A slave escaping the perils of slavery in a hot air balloon, called a cloud-cutter, is perhaps the first time I’ve read this type of experience. Yet Esi Edugyan made it work in her third novel, Washington Black.
Eleven-year-old slave George Washington Black (known as Wash) was born into slavery and spends his days cutting sugar cane on a plantation in Barbados. With the protection and guidance of an older woman slave named Kit, Wash learns how to navigate the world he finds himself in.
Pretty much right away at the beginning of the book, we see the atrocities of slavery when the cruel master cuts off the head of a slave who committed suicide because he, along with other slaves, believe that they would be born again in their homeland. The master then proclaims that you cannot be born again without a head to the rest of the slaves on the plantation. The whole display is cruel but shows that plantation owners regarded black lives and furthermore, black bodies with no sort of dignity or respect even in death. Kit though still clings to this idea and convinces Wash that he too can come to her homeland in Africa, when they die.
Their harsh English master, Erasmus Wilde, is the very definition of evil and mean-spirited and Wash is basically living and working to die on the plantation, that’s until Erasmus’ brother, Titch comes to visit.
Titch is a scientist and a sympathizer and when he comes to Faith plantation he comes with the hope of completing his experiment, something he calls the cloud-cutter. Titch chooses Wash to be his servant merely because of his stature and weight and as a result that choice changes the direction of Wash’s life.
Through Titch, Wash learns to read and write and finds his talent in illustration. As the days press on, Wash and Titch grow close eventually escaping the plantation via the cloud-cutter that they have been working on, after a few unfortunate incidents on the plantation they must flee and do so in the dead of the night.
What does it mean to be free?
Esi manages to make the story less about the bondage of slavery and more about escaping the slavery that lives within ourselves.
Through his talent, fortune and the protection of Titch, Wash escapes to Virginia then the Arctic, Nova Scotia, London, Amsterdam, and Morocco; on a quest to always find answers. First with Titch then on his own.
During his journey slavery is abolished and he is abandoned by Titch left to navigate the world on his own still as a young boy. Although slavery is over he is is still hunted by a bounty hunter that has made it his personal mission to find the boy. And although he is free he still lives and exists in the shadows never setting any roots and always living in fear of being caught.

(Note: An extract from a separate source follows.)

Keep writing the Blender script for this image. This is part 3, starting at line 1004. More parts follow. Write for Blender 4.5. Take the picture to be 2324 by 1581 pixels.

Wash struggles with finding his place and to define what freedom really means. As a young boy, he asked Kit to tell him what freedom meant and she replied ‘when you can go anywhere and do anything you please.’ Although Wash is free he still feels as though he is in bondage and although his journey takes him around the world it is really a journey of self-worth and self-discovery.
I thoroughly enjoyed this book and Wash was such a beautiful character that you can’t help to like him, and I love that about the book because even though society sees him as an ugly animal his gentle spirit shows otherwise.
How about you? What were your thoughts about Washington Black? If you haven’t read it yet are you going to read it?